Supplied data —
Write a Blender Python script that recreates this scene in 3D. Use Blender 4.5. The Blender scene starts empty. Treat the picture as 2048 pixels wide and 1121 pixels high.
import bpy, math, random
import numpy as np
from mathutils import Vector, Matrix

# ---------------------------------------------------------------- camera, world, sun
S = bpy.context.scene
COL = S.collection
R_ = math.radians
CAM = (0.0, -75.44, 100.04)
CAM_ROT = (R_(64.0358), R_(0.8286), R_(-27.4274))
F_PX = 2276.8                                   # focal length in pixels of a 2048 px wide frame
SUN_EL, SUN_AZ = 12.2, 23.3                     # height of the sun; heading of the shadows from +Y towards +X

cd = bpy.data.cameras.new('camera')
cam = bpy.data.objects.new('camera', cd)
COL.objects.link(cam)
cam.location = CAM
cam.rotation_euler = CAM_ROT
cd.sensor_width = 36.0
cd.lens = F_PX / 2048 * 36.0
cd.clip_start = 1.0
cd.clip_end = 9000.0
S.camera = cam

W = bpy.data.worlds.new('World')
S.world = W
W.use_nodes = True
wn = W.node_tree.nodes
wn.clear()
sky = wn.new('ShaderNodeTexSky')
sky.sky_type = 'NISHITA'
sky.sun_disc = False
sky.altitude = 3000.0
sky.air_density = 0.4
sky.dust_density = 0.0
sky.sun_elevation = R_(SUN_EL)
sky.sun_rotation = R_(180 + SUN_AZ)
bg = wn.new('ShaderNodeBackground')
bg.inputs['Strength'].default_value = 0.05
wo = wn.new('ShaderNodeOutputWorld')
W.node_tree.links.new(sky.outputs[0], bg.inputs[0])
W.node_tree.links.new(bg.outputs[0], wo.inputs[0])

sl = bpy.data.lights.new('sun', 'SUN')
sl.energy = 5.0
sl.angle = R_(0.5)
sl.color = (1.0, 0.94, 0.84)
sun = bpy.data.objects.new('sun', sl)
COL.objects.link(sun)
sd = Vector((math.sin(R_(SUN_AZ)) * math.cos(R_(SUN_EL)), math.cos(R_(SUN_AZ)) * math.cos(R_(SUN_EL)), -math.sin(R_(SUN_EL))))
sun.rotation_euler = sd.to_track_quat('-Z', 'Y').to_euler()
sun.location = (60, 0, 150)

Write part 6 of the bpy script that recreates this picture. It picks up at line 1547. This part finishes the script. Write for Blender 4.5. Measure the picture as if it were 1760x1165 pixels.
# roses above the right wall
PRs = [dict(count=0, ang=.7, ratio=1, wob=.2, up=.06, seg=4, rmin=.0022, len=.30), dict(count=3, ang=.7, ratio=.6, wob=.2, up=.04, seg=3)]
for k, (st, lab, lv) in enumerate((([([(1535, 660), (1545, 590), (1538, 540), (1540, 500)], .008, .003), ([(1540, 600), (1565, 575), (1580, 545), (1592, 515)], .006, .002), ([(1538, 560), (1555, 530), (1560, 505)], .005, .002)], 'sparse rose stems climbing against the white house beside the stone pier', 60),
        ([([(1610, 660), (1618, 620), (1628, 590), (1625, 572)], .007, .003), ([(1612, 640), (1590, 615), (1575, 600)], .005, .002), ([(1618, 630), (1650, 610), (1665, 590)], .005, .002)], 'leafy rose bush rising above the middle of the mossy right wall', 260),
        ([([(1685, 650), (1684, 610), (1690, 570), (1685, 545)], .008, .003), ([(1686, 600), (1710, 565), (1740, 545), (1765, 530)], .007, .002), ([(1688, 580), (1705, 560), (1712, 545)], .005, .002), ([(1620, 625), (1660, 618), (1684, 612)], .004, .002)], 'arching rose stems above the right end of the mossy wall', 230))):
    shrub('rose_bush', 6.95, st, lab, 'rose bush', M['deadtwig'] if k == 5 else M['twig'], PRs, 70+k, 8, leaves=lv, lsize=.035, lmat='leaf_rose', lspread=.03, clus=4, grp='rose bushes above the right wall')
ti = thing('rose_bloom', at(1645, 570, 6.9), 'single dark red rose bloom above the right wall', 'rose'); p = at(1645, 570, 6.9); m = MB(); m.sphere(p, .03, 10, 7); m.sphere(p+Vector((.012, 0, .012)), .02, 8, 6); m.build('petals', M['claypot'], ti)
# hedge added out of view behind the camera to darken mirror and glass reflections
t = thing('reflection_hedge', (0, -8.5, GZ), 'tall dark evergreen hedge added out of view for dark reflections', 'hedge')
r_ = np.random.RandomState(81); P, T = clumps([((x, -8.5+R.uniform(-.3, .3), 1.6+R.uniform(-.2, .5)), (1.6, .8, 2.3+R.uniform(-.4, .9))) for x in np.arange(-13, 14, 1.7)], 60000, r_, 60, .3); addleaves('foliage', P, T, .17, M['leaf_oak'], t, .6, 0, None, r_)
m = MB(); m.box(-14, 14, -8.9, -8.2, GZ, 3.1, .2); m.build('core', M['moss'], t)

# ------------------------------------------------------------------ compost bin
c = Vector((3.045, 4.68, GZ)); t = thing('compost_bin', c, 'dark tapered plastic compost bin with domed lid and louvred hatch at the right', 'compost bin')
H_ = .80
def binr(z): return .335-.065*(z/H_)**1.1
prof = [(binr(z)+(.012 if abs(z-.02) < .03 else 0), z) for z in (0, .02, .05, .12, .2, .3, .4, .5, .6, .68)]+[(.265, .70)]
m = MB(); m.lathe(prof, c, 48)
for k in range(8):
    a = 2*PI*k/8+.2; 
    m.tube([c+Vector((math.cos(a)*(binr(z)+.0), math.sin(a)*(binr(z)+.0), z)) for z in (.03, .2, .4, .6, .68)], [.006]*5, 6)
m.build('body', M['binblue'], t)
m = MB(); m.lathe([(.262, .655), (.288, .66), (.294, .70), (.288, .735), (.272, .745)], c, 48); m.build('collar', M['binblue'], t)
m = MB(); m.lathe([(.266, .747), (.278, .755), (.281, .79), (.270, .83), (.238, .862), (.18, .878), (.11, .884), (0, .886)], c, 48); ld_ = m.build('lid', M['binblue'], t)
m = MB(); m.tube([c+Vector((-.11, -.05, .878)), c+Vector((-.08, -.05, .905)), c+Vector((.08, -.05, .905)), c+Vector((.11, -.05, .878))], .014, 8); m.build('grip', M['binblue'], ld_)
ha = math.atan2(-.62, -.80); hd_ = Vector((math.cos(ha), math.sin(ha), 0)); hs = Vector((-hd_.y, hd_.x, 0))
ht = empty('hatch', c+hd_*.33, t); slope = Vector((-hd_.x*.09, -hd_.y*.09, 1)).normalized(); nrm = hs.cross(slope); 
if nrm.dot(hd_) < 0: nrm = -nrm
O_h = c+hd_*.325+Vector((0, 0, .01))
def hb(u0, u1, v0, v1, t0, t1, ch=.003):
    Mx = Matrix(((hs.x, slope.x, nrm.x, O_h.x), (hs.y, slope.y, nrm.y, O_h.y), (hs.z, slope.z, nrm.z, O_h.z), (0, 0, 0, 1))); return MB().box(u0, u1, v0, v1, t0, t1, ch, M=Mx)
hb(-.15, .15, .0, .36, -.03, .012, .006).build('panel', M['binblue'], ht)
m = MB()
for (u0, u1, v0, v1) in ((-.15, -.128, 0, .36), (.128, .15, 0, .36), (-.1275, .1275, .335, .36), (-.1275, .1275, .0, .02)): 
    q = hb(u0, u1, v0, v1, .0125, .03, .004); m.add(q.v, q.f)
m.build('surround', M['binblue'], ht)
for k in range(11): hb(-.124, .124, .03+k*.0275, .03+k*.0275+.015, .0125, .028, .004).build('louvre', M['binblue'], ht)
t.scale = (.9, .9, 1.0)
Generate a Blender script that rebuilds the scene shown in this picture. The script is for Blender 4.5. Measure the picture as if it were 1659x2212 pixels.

Work to complete —
Go through the records and copy each line with "wide" in it.

Response to this task —
Write a Blender Python script that recreates this scene in 3D. Use Blender 4.5. The Blender scene starts empty. Treat the picture as 2048 pixels wide and 1121 pixels high.
F_PX = 2276.8                                   # focal length in pixels of a 2048 px wide frame